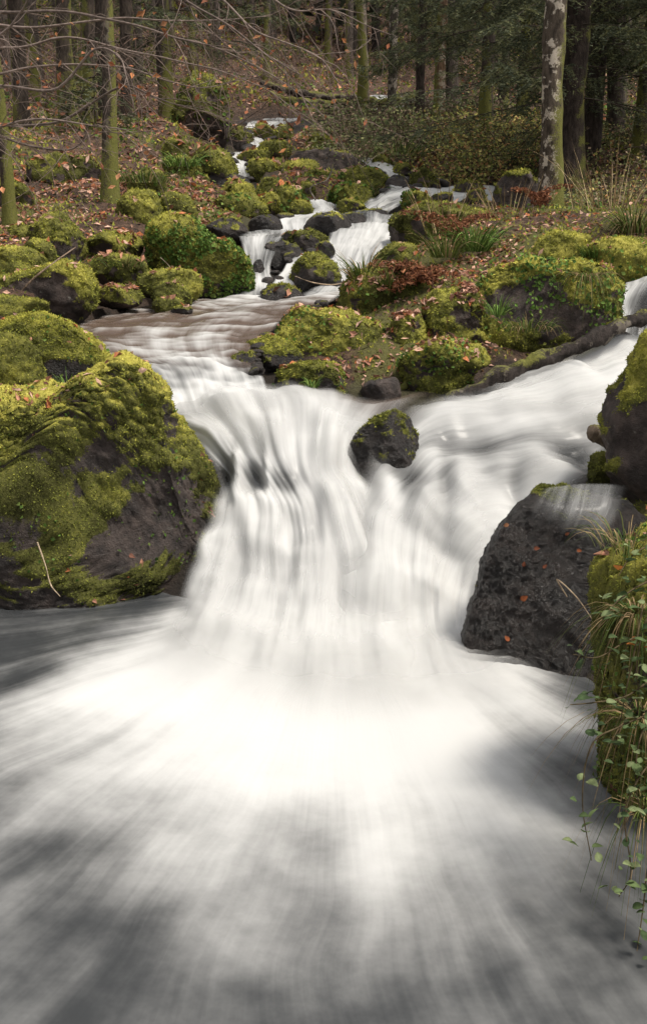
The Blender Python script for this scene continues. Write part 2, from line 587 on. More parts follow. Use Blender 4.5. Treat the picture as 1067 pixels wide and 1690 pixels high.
def sheet(name, rows, label, nu=40, nv=80, foam=None, body=0.3, edge=0.12, ridge=0.03, tint=0.0, endfade=(0.0, 0.0), seed=1, lift=0.0, spots=(), lump=0.0, veil=0.0, ripple=0.0, foam_add=0.0, gain=1.0, dseed=None, onpool=False, fine=.6, shear=None):
    """rows: cross-sections along the flow, each a list of (px, py, depth, foam)"""
    G = np.array([[tuple(P(p[0], p[1], p[2])) + ((p[3] if len(p) > 3 else 0.7),) for p in r] for r in rows])
    G = crom(G, nv)
    G = crom(G.transpose(1, 0, 2), nu).transpose(1, 0, 2)
    X = G[..., :3]
    du = np.linalg.norm(np.diff(X, axis=1), axis=2).mean(0)
    dv = np.linalg.norm(np.diff(X, axis=0), axis=2).mean(1)
    U = np.concatenate([[0], np.cumsum(du)]); Vv = np.concatenate([[0], np.cumsum(dv)])
    uu, vv = np.meshgrid(U, Vv)
    V = X.reshape(-1, 3)
    i = np.arange(nv - 1)[:, None] * nu; j = np.arange(nu - 1)[None]
    F = np.stack([i + j, i + nu + j, i + nu + j + 1, i + j + 1], -1).reshape(-1, 4)
    Nn = vnormals(V, F)
    if Nn[:, 2].mean() < 0:
        F = F[:, ::-1]; Nn = -Nn
    WATER_PTS.append(V.copy())
    EDGES.append(np.concatenate([X[:, 1], X[:, -2]]))
    if shear is not None:       # the current crosses the sheet's columns
        uu = uu + shear(np.linspace(0, 1, nu)[None], vv)
    q = np.stack([uu.ravel(), vv.ravel(), 0 * uu.ravel()], 1)
    us = seed
    seed = seed if dseed is None else dseed
    dsp = ridge * noise(q * [3.5, 0.9, 1], seed) + ridge * 0.45 * noise(q * [9, 1.2, 1], seed + 3) + ridge * 0.25 * noise(q * [22, 1.6, 1], seed + 5)
    fm = G[..., 3].ravel() + foam_add
    f_ = V[:, 1] * math.cos(PITCH) - (V[:, 2] - CAM_H) * math.sin(PITCH)
    u_ = V[:, 1] * math.sin(PITCH) + (V[:, 2] - CAM_H) * math.cos(PITCH)
    ppx = 533.5 + FPX * V[:, 0] / f_; ppy = 845 - FPX * u_ / f_
    for (sx, sy, rx, ry, am) in spots:       # hollows (am < 0) and swells (am > 0) of the bed under the water
        g = np.exp(-((ppx - sx) / rx) ** 2 - ((ppy - sy) / ry) ** 2)
        fm = fm + am * g
        dsp = dsp + .11 * am * g
    if lump:
        dsp = dsp + lump * (noise(q * [2.6, 2.0, 1], seed + 11) + .5 * noise(q * [5.5, 3.5, 1], seed + 12))
        lg = noise(q * [1.3, 4.2, 1], seed + 21) + .5 * noise(q * [3.0, 8.0, 1], seed + 22)
        dsp = dsp + lump * .5 * lg
        fm = fm + 1.5 * lump * lg
    if ripple:
        rp = noise(q * [4, 7, 1], seed + 13) + .6 * noise(q * [9, 15, 1], seed + 14)
        dsp = dsp + ripple * rp
        fm = fm + .42 * rp - .04
    V = V + Nn * (dsp[:, None] + lift)
    if onpool:       # the foot of the curtain runs out on top of the pool
        pz = pool_z(V[:, 0], V[:, 1])[0] + .005 + lift * .12
        dz = V[:, 2] - pz
        V[:, 2] = pz + .5 * (dz + np.sqrt(dz * dz + .004))
    tu = np.linspace(0, 1, nu)[None].repeat(nv, 0).ravel()
    tv = np.linspace(0, 1, nv)[:, None].repeat(nu, 1).ravel()
    wob = 0.6 + 0.9 * np.clip(0.5 + noise(q * [1, 4, 1], seed + 9), 0, 1)
    al = sstep(0, 1, np.minimum(tu, 1 - tu) / max(edge, 1e-4) / wob) if edge > 0 else np.ones(len(V))
    if endfade[0] > 0:
        al = al * sstep(0, endfade[0], tv)
    if endfade[1] > 0:
        al = al * sstep(0, endfade[1], 1 - tv)
    uv = np.stack([uu.ravel() + us * 3.7, vv.ravel()], 1)

    tint = np.full(len(V), tint) if np.isscalar(tint) else tint(tu, tv)
    me = make_mesh(name, V, F, M_WATER, attrs=dict(foam=fm, alpha=al, body=np.full(len(V), body), tint=tint, gain=np.full(len(V), gain), fine=np.full(len(V), fine), cloud=np.full(len(V), .25)), uv=uv)
    o = link(name, me, label=label, kind="structure")
    if veil:
        sheet("waterfall_spray", rows, "thin outer veil of " + label, nu, nv, None, -.25, edge * 1.6, ridge, 0.0, (.1, max(.2, endfade[1])), seed + 50, veil, spots, lump, 0.0, 0.0, -.22, 1.15, seed, onpool, fine, shear)
    return o


def rows4(*r):
    return [list(x) for x in r]


# lower pool: a disc of water whose flow runs outward from the foot of the fall
def lower_pool():
    cx, cy = P(560, 1000, 4.75)[0], 4.75
    nr, na = 150, 300
    r = 0.02 + (np.linspace(0, 1, nr) ** 1.35) * 9.0
    a = np.linspace(-math.pi, math.pi, na + 1)
    rr, aa = np.meshgrid(r, a, indexing='ij')
    x = cx + rr * np.sin(aa); y = cy - rr * np.cos(aa)       # a = 0 points at the camera, a > 0 to the right
    q = np.stack([aa.ravel() * 3.0, rr.ravel() * 0.8, 0 * aa.ravel()], 1)
    Ra = np.interp(aa, [-3.15, -2.2, -1.6, -1.3, -1.05, -.8, -.5, -.3, 0, .2, .36, .6, .85, 1.2, 2.0, 3.15], [1.2, 1.1, .8, .85, 1.25, 1.95, 2.25, 2.45, 2.65, 2.5, 2.05, 1.5, 1.2, 1.1, 1.0, 1.2])
    z, w, w2, w3, k0 = [v.reshape(aa.shape) for v in pool_z(x.ravel(), y.ravel())]
    foam = 1.16 - 1.04 * sstep(0.42, 1.22, rr / (Ra * (1 + (0.05 * w + 0.07 * w2 + .06 * w3) * k0)))
    foam = np.clip(foam + (.06 * w3 + .03 * w + .08 * w2) * k0, 0.0, 1.2)
    foam = np.where(rr > 1.0, np.maximum(foam, .19 * sstep(-1.25, -.7, aa)), foam)
    V = np.stack([x, y, z], -1).reshape(-1, 3)
    n = na + 1
    i = np.arange(nr - 1)[:, None] * n; j = np.arange(na)[None]
    F = np.stack([i + j, i + n + j, i + n + j + 1, i + j + 1], -1).reshape(-1, 4)
    if vnormals(V, F)[:, 2].mean() < 0:
        F = F[:, ::-1]
    uv = np.stack([(aa.ravel() + .02 * w3.ravel() + .015 * w.ravel()) * 2.1 + 20, rr.ravel() * .9], 1)
    o1 = np.ones(len(V))
    me = make_mesh("plunge_pool_water", V, F, M_WATER, attrs=dict(foam=foam.ravel(), alpha=o1, body=o1, tint=0 * o1, gain=.62 * o1, fine=.45 * o1, cloud=.6 * o1), uv=uv)
    link("plunge_pool_water", me, kind="structure", label="white churning water fanning out below the waterfall")


lower_pool()

sheet("pool_water", rows4(
    [(300, 492, 8.9, .35), (400, 486, 8.9, .65), (480, 490, 8.9, .5), (590, 476, 8.9, .6)],
    [(170, 522, 7.5, .08), (290, 514, 7.6, .18), (400, 510, 7.6, .28), (530, 505, 7.6, .25)],
    [(110, 548, 6.75, .12), (240, 545, 6.8, .28), (340, 545, 6.8, .25), (460, 540, 6.8, .16)],
    [(150, 580, 6.2, .30), (250, 582, 6.2, .48), (340, 582, 6.2, .40), (430, 580, 6.2, .2)],
    [(190, 603, 5.95, .35), (280, 600, 5.95, .42), (350, 604, 5.95, .40), (430, 612, 5.95, .4)],
    [(225, 635, 5.78, .8), (300, 632, 5.76, .78), (365, 632, 5.76, .85), (440, 636, 5.78, .8)],
    [(255, 692, 5.55, .95), (320, 688, 5.5, .95), (375, 682, 5.5, .95), (445, 672, 5.6, .9)]),
    "shallow brown rippling reach above the waterfall between mossy banks", nu=80, nv=170, body=.75, edge=.03, ridge=.02, tint=lambda u, v: 0.7 * sstep(.8, .45, v), seed=2, ripple=.016, endfade=(0, .07))
sheet("waterfall_water", rows4(
    [(250, 668, 5.72, .85), (390, 655, 5.78, .7), (520, 655, 5.74, .40), (725, 660, 5.72, .05)],
    [(285, 700, 5.42, .95), (400, 682, 5.42, .95), (520, 680, 5.4, .80), (660, 688, 5.40, .4)],
    [(340, 755, 5.12, .85), (420, 755, 5.04, .85), (510, 758, 4.98, .95), (600, 745, 5.16, .8)],
    [(345, 830, 4.92, .95), (455, 838, 4.80, 1.0), (540, 842, 4.76, .92), (640, 830, 4.85, .95)],
    [(325, 915, 4.68, .9), (455, 935, 4.50, .98), (555, 940, 4.44, .95), (690, 930, 4.48, 1.0)],
    [(285, 1000, 4.44, .85), (440, 1035, 4.18, 1.05), (550, 1048, 4.10, 1.1), (690, 1040, 4.15, 1.05)],
    [(240, 1070, 4.1, .6), (420, 1110, 3.78, 1.05), (550, 1130, 3.62, 1.1), (720, 1115, 3.70, 1.05)],
    [(160, 1130, 3.75, .5), (390, 1200, 3.35, 1.05), (550, 1230, 3.2, 1.1), (760, 1200, 3.3, 1.0)]),
    "left white curtain of the main waterfall", nu=110, nv=170, body=.45, edge=.09, ridge=.032, tint=lambda u, v: sstep(.22, .0, v) * sstep(.6, .95, u), seed=3, endfade=(.03, .42), lump=.06, veil=.035, gain=.9, fine=.4, shear=lambda t, v: -.42 * np.minimum(v, 1.1) * (1 - t) ** 1.5, onpool=True,
    spots=[(366, 768, 20, 34, -.62), (412, 778, 22, 34, -.6), (468, 792, 36, 38, -.55), (520, 850, 14, 60, -.3), (390, 772, 6, 34, .4), (440, 780, 6, 34, .25), (545, 740, 20, 60, .3), (497, 735, 22, 55, -.35), (430, 850, 50, 30, .35), (488, 885, 20, 40, -.42), (380, 700, 60, 20, .2), (450, 960, 26, 50, -.22), (400, 920, 20, 60, -.25)])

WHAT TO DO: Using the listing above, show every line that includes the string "from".

ANSWER FOR THE TASK:
The Blender Python script for this scene continues. Write part 2, from line 587 on. More parts follow. Use Blender 4.5. Treat the picture as 1067 pixels wide and 1690 pixels high.
# lower pool: a disc of water whose flow runs outward from the foot of the fall